Your instructions
Copy the first line of the material below and every later line through the line containing "(0.22,0.22,0.23,1), 0.8)), kind='structure')", without any other output.

Data
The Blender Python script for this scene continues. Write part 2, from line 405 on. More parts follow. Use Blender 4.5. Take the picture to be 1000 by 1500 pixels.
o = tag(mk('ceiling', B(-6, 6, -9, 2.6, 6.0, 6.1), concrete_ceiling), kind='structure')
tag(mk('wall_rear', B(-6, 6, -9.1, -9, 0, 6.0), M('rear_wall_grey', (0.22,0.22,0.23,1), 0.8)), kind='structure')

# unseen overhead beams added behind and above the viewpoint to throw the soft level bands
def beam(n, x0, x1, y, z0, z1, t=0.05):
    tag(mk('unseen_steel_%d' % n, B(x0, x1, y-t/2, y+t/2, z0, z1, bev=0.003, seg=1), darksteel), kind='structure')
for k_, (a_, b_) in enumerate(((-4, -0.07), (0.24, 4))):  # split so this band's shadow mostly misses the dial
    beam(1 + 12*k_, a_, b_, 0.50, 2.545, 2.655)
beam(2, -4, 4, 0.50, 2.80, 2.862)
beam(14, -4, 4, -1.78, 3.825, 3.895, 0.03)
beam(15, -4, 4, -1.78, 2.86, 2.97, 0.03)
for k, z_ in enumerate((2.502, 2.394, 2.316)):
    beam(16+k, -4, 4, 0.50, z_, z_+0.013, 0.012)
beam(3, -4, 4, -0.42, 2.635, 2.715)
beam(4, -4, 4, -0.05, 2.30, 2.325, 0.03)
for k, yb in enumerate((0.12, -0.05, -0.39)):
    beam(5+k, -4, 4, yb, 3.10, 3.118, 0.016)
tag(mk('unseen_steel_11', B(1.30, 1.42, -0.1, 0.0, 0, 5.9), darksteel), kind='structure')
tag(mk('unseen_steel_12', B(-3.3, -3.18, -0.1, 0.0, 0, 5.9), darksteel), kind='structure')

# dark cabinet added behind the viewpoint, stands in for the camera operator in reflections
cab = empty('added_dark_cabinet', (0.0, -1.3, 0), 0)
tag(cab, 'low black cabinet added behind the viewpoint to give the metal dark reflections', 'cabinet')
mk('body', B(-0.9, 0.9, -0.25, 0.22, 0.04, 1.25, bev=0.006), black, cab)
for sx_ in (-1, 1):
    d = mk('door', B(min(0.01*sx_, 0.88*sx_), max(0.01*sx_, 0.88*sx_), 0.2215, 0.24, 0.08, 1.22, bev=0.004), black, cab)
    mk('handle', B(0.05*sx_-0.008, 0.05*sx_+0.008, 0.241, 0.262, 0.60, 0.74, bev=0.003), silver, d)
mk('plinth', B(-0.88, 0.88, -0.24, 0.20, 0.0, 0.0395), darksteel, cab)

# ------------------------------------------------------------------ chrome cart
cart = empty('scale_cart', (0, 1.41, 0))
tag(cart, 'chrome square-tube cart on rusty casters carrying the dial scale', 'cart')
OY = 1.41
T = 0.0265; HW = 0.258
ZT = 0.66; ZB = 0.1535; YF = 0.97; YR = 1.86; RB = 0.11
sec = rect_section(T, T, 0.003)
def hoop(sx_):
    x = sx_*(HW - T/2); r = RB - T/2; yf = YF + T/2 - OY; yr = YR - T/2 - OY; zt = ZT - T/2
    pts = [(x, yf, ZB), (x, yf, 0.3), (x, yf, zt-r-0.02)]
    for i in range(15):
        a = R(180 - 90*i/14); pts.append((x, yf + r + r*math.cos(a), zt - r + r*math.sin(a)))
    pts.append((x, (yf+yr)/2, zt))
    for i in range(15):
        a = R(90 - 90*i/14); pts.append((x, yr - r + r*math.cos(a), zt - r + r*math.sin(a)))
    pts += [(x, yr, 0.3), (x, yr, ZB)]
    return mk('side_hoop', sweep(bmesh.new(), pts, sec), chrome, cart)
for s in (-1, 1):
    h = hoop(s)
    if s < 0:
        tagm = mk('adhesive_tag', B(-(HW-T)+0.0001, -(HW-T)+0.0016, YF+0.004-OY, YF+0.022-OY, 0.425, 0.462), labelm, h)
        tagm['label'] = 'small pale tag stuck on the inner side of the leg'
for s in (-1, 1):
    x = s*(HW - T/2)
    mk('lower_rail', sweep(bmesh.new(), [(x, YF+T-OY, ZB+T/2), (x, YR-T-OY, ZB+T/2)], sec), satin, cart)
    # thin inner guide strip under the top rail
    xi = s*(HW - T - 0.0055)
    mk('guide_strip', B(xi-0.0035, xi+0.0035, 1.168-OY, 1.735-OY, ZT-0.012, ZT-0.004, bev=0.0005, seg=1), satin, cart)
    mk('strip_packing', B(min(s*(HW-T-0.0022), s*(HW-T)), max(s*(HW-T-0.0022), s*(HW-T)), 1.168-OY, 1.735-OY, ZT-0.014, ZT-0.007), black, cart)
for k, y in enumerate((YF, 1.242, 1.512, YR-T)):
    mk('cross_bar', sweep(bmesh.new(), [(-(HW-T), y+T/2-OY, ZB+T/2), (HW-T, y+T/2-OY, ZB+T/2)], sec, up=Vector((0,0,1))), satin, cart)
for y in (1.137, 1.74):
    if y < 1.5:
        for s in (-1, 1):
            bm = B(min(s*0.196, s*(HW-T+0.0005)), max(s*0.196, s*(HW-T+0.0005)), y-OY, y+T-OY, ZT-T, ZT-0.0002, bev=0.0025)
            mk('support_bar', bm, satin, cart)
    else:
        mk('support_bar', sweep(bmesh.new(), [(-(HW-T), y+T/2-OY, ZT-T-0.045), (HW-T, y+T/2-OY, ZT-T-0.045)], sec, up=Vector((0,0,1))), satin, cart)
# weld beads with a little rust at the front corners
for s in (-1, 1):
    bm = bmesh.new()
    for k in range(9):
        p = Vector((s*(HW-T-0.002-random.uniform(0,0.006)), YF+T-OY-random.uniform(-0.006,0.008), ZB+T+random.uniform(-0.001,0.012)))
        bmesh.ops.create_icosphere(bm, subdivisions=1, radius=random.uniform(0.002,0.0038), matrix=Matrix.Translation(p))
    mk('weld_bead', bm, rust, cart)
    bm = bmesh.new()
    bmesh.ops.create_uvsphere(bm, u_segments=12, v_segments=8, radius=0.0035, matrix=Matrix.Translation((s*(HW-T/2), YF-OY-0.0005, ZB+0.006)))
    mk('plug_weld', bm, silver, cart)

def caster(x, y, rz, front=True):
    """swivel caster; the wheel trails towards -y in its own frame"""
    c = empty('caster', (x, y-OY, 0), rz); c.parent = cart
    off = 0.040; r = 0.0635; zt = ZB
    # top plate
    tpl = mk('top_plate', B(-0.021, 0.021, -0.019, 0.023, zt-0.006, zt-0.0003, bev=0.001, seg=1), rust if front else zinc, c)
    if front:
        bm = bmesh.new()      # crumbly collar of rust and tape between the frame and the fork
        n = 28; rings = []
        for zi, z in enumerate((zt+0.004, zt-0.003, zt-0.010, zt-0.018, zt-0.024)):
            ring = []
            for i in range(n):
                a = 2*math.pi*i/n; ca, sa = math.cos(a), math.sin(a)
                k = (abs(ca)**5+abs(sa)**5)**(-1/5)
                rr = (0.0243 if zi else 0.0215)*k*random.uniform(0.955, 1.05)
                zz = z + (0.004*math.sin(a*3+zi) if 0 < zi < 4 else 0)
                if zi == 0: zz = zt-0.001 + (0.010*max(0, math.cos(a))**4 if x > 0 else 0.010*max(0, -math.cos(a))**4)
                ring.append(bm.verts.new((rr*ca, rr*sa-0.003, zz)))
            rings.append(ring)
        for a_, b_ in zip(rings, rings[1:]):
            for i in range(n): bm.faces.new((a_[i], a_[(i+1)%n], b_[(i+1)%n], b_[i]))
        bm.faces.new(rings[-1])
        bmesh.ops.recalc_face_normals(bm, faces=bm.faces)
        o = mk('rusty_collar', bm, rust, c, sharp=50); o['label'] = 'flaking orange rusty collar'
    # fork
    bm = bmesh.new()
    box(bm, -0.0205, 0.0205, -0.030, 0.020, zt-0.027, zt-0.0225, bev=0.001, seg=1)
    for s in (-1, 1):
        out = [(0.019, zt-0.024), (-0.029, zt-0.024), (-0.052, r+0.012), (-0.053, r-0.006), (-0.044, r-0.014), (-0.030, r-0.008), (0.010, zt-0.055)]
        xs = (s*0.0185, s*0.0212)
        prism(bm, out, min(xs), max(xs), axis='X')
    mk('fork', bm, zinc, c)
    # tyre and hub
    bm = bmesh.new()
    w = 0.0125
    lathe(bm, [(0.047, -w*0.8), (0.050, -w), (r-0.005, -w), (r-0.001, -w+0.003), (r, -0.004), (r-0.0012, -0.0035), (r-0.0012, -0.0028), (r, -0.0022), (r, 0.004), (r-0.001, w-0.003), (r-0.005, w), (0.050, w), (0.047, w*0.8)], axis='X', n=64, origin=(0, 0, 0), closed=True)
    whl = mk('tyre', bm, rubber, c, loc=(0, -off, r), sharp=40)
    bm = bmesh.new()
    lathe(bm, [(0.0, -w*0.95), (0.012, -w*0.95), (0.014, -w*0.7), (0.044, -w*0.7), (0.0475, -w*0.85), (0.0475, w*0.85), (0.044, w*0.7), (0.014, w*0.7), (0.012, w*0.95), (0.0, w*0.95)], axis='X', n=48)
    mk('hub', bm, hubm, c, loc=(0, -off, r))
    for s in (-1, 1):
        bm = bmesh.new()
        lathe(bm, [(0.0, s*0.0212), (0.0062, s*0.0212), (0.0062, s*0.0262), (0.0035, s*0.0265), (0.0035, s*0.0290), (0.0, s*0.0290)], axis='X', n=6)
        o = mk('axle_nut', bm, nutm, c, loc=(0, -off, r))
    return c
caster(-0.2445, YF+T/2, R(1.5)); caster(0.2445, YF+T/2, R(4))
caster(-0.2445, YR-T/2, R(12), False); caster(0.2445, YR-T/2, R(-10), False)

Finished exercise
The Blender Python script for this scene continues. Write part 2, from line 405 on. More parts follow. Use Blender 4.5. Take the picture to be 1000 by 1500 pixels.
o = tag(mk('ceiling', B(-6, 6, -9, 2.6, 6.0, 6.1), concrete_ceiling), kind='structure')
tag(mk('wall_rear', B(-6, 6, -9.1, -9, 0, 6.0), M('rear_wall_grey', (0.22,0.22,0.23,1), 0.8)), kind='structure')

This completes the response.